DIRECTION: Give again, word for word, the lines below that run from the line with "Reconstruct this image" through the line with "S = bpy.context.scene". Drop the pictures.

## BEGIN

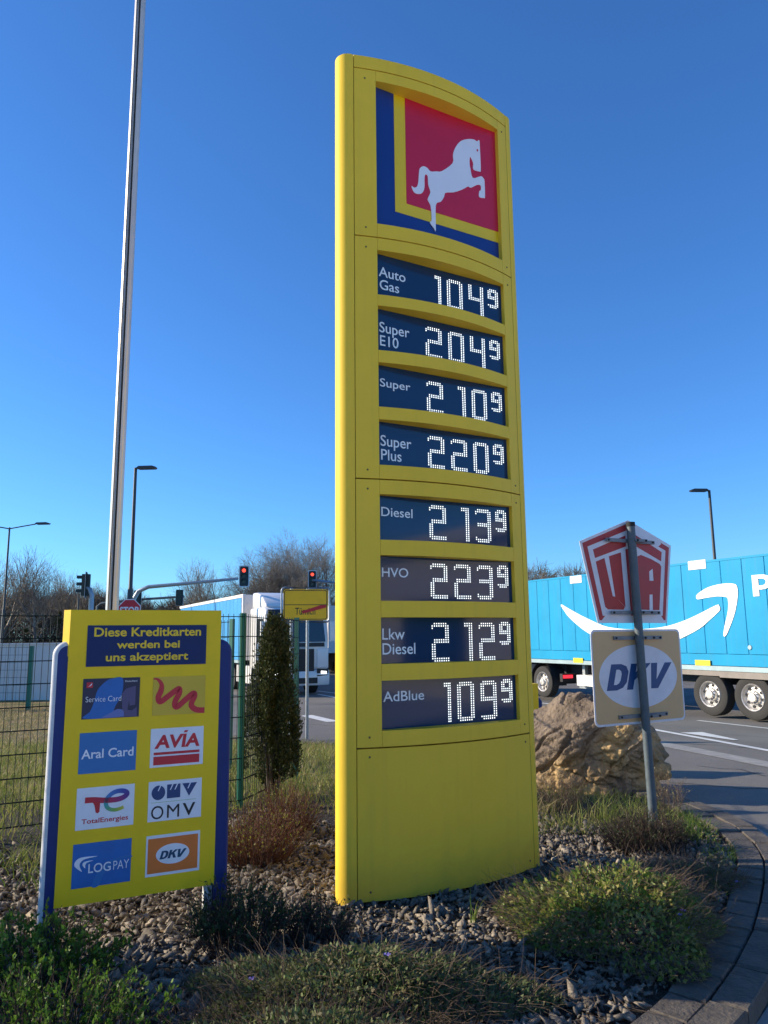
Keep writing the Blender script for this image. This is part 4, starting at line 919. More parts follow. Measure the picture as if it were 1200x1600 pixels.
# gravel of slate chips
def gravel():
    rg = nrng(3); N = 46000
    x = rg.uniform(-4.2, 3.0, N); y = rg.uniform(2.4, 9.2, N)
    dens = np.clip(1.45 - .10 * (y - 2.5), .3, 1); edge = 8.0 + .35 * np.sin(x * 2.1) + .3 * np.sin(x * 5 + 1)
    edge = np.where(x < -1.6, 6.6 + .3 * np.sin(x * 3), edge); edge = np.where(x > 1.6, 7.2, edge)
    keep = (rg.random(N) < dens) & inside_bed(x, y, .03) & (y < edge + rg.normal(0, .12, N)) & (x > -.62 * y - .8) & (x < .62 * y + .6)
    x, y = x[keep], y[keep]; n = len(x)
    base = np.array([[-1, -1, -1], [1, -1, -1], [1, 1, -1], [-1, 1, -1], [-1, -1, 1], [1, -1, 1], [1, 1, 1], [-1, 1, 1]], float)
    s = rg.lognormal(math.log(.0155), .45, n); s = np.clip(s, .005, .04)
    V = base[None] * (1 + rg.uniform(-.45, .3, (n, 8, 3))); V[:, 4:, 0] *= rg.uniform(.1, .95, (n, 1)); V[:, 4:, 1] *= rg.uniform(.1, .9, (n, 1)); V[:, 4:, 0] += rg.uniform(-.5, .5, (n, 1))
    V *= (s[:, None] * np.stack([rg.uniform(.8, 1.7, n), rg.uniform(.5, 1.05, n), rg.uniform(.16, .42, n)], 1))[:, None]
    q = rg.normal(0, 1, (n, 4)) * np.array([1, .42, .42, 1.2]); q /= np.linalg.norm(q, axis=1, keepdims=True); w_, a, b, c = q.T
    Rm = np.stack([1 - 2 * (b * b + c * c), 2 * (a * b - c * w_), 2 * (a * c + b * w_), 2 * (a * b + c * w_), 1 - 2 * (a * a + c * c), 2 * (b * c - a * w_), 2 * (a * c - b * w_), 2 * (b * c + a * w_), 1 - 2 * (a * a + b * b)], 1).reshape(n, 3, 3)
    V = np.einsum('nij,nkj->nki', Rm, V)
    z = hz(x, y) - .014 + rg.uniform(0, .024, n)
    V += np.stack([x, y, z], 1)[:, None]
    F = np.array([[0, 3, 2, 1], [4, 5, 6, 7], [0, 1, 5, 4], [1, 2, 6, 5], [2, 3, 7, 6], [3, 0, 4, 7]])
    F = (np.arange(n)[:, None, None] * 8 + F[None]).reshape(-1, 4)
    tag(npobj('gravel', V.reshape(-1, 3), F, M['stone']), kind='stuff', label='grey brown slate chips covering the planting bed', cat='gravel')
gravel()

def litter():
    rg = nrng(4); N = 10000; x = rg.uniform(-3.2, 2.9, N); y = rg.uniform(3.2, 8.2, N); k = inside_bed(x, y, .05) & (x > -.6 * y) & (pn(x, y, 2.6) + rg.normal(0, .5, N) > .1); x, y = x[k], y[k]; n = len(x)
    P = np.stack([x, y, hz(x, y) + rg.uniform(-.005, .022, n)], 1); D = np.stack([rg.normal(0, 1, n), rg.normal(0, 1, n), rg.normal(0, .25, n)], 1)
    V, F = leaves_np(P, D, rg.uniform(.015, .045, n), rg.uniform(.15, .35), rg)
    tag(npobj('leaf_litter', V, F, ramp_mat('dead_leaves', [(.16, .10, .05), (.30, .22, .12), (.09, .06, .04), (.38, .32, .2)], .8)), 'dead leaves and chips of bark lying between the stones', 'litter', kind='stuff')
    n = 900; x = rg.uniform(-2.6, 2.6, n); y = rg.uniform(3.3, 7.4, n); k = inside_bed(x, y, .1); x, y = x[k], y[k]; n = len(x); a = rg.uniform(0, 6.28, n); L = rg.uniform(.05, .22, n)
    P = np.stack([x, y, hz(x, y) + rg.uniform(.005, .024, n)], 1); E = P + np.stack([np.cos(a) * L, np.sin(a) * L, rg.normal(0, .015, n)], 1)
    V, F, _ = stems_np(P, E, np.full(n, .0018), np.full(n, .001), np.full(n, .008), 3, rg); tag(npobj('dry_twigs', V, F, M['stem_tan']), 'loose dry twigs lying on the stone chips', 'twigs', kind='stuff')
litter()

# grass
def grass(name, N, xr, yr, cond, h, lean, wd, m, seed, label):
    rg = nrng(seed); x = rg.uniform(*xr, N); y = rg.uniform(*yr, N); k = cond(x, y, rg); x, y = x[k], y[k]; n = len(x)
    P = np.stack([x, y, hz(x, y) - .035], 1)
    V, F = blades_np(P, rg.uniform(h[0], h[1], n), rg.uniform(lean[0], lean[1], n), rg.uniform(wd * .6, wd * 1.3, n), rg)
    o = npobj(name, V, F, m); tag(o, label, 'grass', kind='stuff'); return o
fenceline = lambda x: 8.38 + (x + 1.56) * .555
grass('grass', 60000, (-9, .6), (6.6, 14.2), lambda x, y, rg: (x < .45) & inside_bed(x, y, .1) & (y > np.where(x < -1.56, fenceline(x) - .55, 8.0 + .25 * pn(x, y, 3))) & (x > -.62 * y - .5) & (rg.random(len(x)) < .55 + .45 * pn(x, y, 2.2)) , (.05, .22), (.2, 1.0), .004, M['grass'], 11, 'rough half-dry grass growing along the mesh fence')
grass('grass', 30000, (-16, -1), (10, 24), lambda x, y, rg: inside_bed(x, y, .2) & (x > -.62 * y - .5), (.05, .14), (.3, 1.1), .008, M['grass_dry'], 12, 'tan dry grass field beyond the left fence')
grass('grass', 10000, (.9, 3.0), (6.3, 10.5), lambda x, y, rg: inside_bed(x, y, .06) & (y > 7.0 + .5 * pn(x, y, 3)) & (rg.random(len(x)) < .5 + .5 * pn(x, y, 4)), (.04, .17), (.2, 1.1), .0035, M['grass'], 13, 'mixed green and dry grass round the boulder')
grass('grass', 5200, (1.9, 3.0), (5.2, 7.8), lambda x, y, rg: inside_bed(x, y, .02) & ~inside_bed(x, y, .28 + .1 * pn(x, y, 5)) & (rg.random(len(x)) < .5 + .5 * pn(x, y, 6)), (.03, .16), (.3, 1.2), .0035, M['grass_green'], 14, 'green grass spilling over the kerb edge')

# shrubs
def shrub(name, loc, rx, ry, h, nst, nlf, lsize, ml, ms_, label, seed, cat='shrub', spread=1., leafzone=.4, rstem=.003, group=None, lw=.3, side=3):
    rg = nrng(seed); root = empty(name, (loc[0], loc[1], float(hz(loc[0], loc[1]))), 0, label, cat, group)
    a = rg.uniform(0, 2 * math.pi, nst); q = np.sqrt(rg.random(nst))
    B = np.stack([np.cos(a) * q * rx * .55, np.sin(a) * q * ry * .55, np.full(nst, -.02)], 1)
    tip = np.stack([np.cos(a) * q * rx * spread, np.sin(a) * q * ry * spread, h * np.sqrt(np.clip(1 - .75 * q * q, .05, 1)) * rg.uniform(.55, 1.08, nst)], 1) + rg.normal(0, .03, (nst, 3)) * np.array([1, 1, .3])
    V, F, pts = stems_np(B, tip, np.full(nst, rstem), np.full(nst, rstem * .45), np.full(nst, .03), 4, rg)
    Vs, Fs = [V], [F]
    # side twigs
    ns = nst * side; si = rg.integers(0, nst, ns); t = rg.uniform(.35, .95, ns); d = tip[si] - B[si]; p0 = B[si] + d * t[:, None]
    L = rg.uniform(.08, .3, ns) * h; dd = d / np.linalg.norm(d, axis=1, keepdims=True) + rg.normal(0, .45, (ns, 3)); dd[:, 2] = np.abs(dd[:, 2]) * .8 + .2; dd /= np.linalg.norm(dd, axis=1, keepdims=True)
    p1 = p0 + dd * L[:, None]
    V2, F2, _ = stems_np(p0, p1, np.full(ns, rstem * .55), np.full(ns, rstem * .25), np.full(ns, .01), 2, rg); Vs.append(V2); Fs.append(F2 + len(V))
    npobj('stem', np.concatenate(Vs), np.concatenate(Fs), ms_, root)
    if nlf:
        i = rg.integers(0, ns, nlf); t = rg.uniform(0, 1.05, nlf); P = p0[i] + (p1 - p0)[i] * t[:, None]
        ok = P[:, 2] > h * leafzone * rg.uniform(.4, 1.3, nlf); P = P[ok]; i = i[ok]; n = len(P)
        D = dd[i] * .7 + rg.normal(0, .6, (n, 3)) + np.array([0, 0, .35])
        V, F = leaves_np(P, D, rg.uniform(.55, 1.25, n) * lsize, lw, rg); npobj('leaf', V, F, ml, root)['kind'] = 'stuff'
    return root
shrub('shrub', (-1.78, 4.10), .42, .42, .36, 170, 5200, .026, M['leaf_bright'], M['stem_dark'], 'bushy shrub with fresh green tips below the left post of the card board', 21, leafzone=.3)
shrub('shrub', (-1.45, 3.45), .55, .40, .36, 240, 4600, .024, M['leaf_bright'], M['stem_dark'], 'dense bottom-left corner shrub with scattered fresh green leaves', 22, leafzone=.35)
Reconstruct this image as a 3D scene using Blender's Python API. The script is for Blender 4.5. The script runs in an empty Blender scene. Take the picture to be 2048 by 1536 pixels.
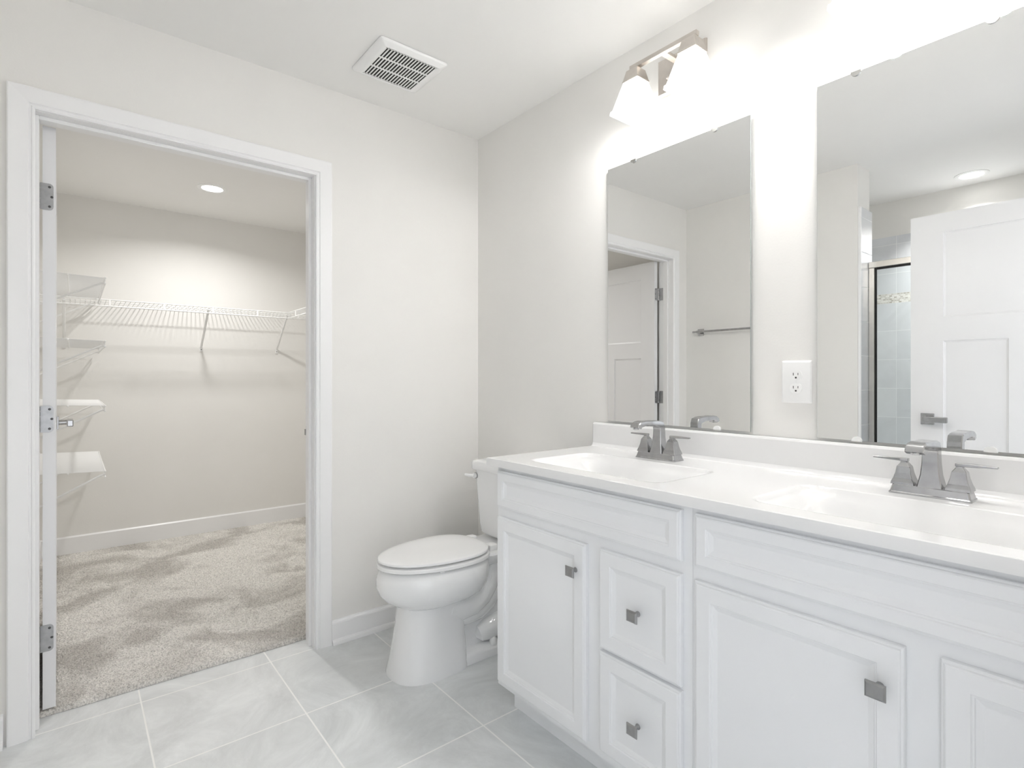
import bpy, bmesh, math, random
from mathutils import Vector, Matrix
random.seed(7)
C = bpy.context.scene.collection
S = bpy.context.scene

# ------------------------------------------------------------------ camera, world, exposure
F_PX = 1083.0
CAM = (2.356, -1.6749, 1.1697)
YAW = math.radians(39.0)                      # view axis turned 39 deg from -x towards +y
cd = bpy.data.cameras.new('camera'); cam = bpy.data.objects.new('camera', cd); C.objects.link(cam)
cam.location = CAM
cam.rotation_euler = (math.pi/2, 0, math.atan2(math.cos(YAW), math.sin(YAW)))
cd.sensor_width = 36.0; cd.lens = F_PX/2048*36.0; cd.shift_y = -11.5/2048
cd.clip_start = 0.02; cd.clip_end = 50
S.camera = cam
S.view_settings.view_transform = 'Standard'; S.view_settings.look = 'None'
S.view_settings.gamma = 1.0; S.view_settings.use_curve_mapping = False
S.view_settings.exposure = 1.38
S.cycles.diffuse_bounces = 12; S.cycles.max_bounces = 16; S.cycles.glossy_bounces = 6
w = bpy.data.worlds.new('world'); S.world = w; w.use_nodes = True
w.node_tree.nodes['Background'].inputs['Color'].default_value = (0.93, 0.96, 1.0, 1)
w.node_tree.nodes['Background'].inputs['Strength'].default_value = .72
BULB_W = 1.85          # each vanity bulb
GLOW = 1.3            # frosted shade glow
CLOSET_W = 4.6
SHOWER_W = 5.5

# ------------------------------------------------------------------ materials
def mat(name, col, rough=0.5, metal=0.0, spec=0.5, noise=0.0, nscale=8.0, bump=0.0, bscale=60.0, emis=None, coat=0.0):
    m = bpy.data.materials.new(name); m.use_nodes = True
    nt = m.node_tree; b = nt.nodes['Principled BSDF']
    b.inputs['Base Color'].default_value = (*col, 1)
    b.inputs['Roughness'].default_value = rough; b.inputs['Metallic'].default_value = metal
    b.inputs['Specular IOR Level'].default_value = spec
    if coat: b.inputs['Coat Weight'].default_value = coat; b.inputs['Coat Roughness'].default_value = 0.05
    tc = nt.nodes.new('ShaderNodeTexCoord')
    if noise:
        n = nt.nodes.new('ShaderNodeTexNoise'); n.inputs['Scale'].default_value = nscale; n.inputs['Detail'].default_value = 4
        nt.links.new(tc.outputs['Object'], n.inputs['Vector'])
        r = nt.nodes.new('ShaderNodeValToRGB')
        r.color_ramp.elements[0].position = .3; r.color_ramp.elements[1].position = .7
        r.color_ramp.elements[0].color = (*[max(0, c*(1-noise)) for c in col], 1)
        r.color_ramp.elements[1].color = (*[min(1, c*(1+noise)) for c in col], 1)
        nt.links.new(n.outputs['Fac'], r.inputs['Fac']); nt.links.new(r.outputs['Color'], b.inputs['Base Color'])
    if bump:
        n2 = nt.nodes.new('ShaderNodeTexNoise'); n2.inputs['Scale'].default_value = bscale; n2.inputs['Detail'].default_value = 3
        nt.links.new(tc.outputs['Object'], n2.inputs['Vector'])
        bp = nt.nodes.new('ShaderNodeBump'); bp.inputs['Strength'].default_value = bump; bp.inputs['Distance'].default_value = 0.002
        nt.links.new(n2.outputs['Fac'], bp.inputs['Height']); nt.links.new(bp.outputs['Normal'], b.inputs['Normal'])
    if emis:
        b.inputs['Emission Color'].default_value = (*emis[0], 1); b.inputs['Emission Strength'].default_value = emis[1]
    return m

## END

EXERCISE RESPONSE:
Reconstruct this image as a 3D scene using Blender's Python API. The script is for Blender 4.5. The script runs in an empty Blender scene. Take the picture to be 2048 by 1536 pixels.
import bpy, bmesh, math, random
from mathutils import Vector, Matrix
random.seed(7)
C = bpy.context.scene.collection
S = bpy.context.scene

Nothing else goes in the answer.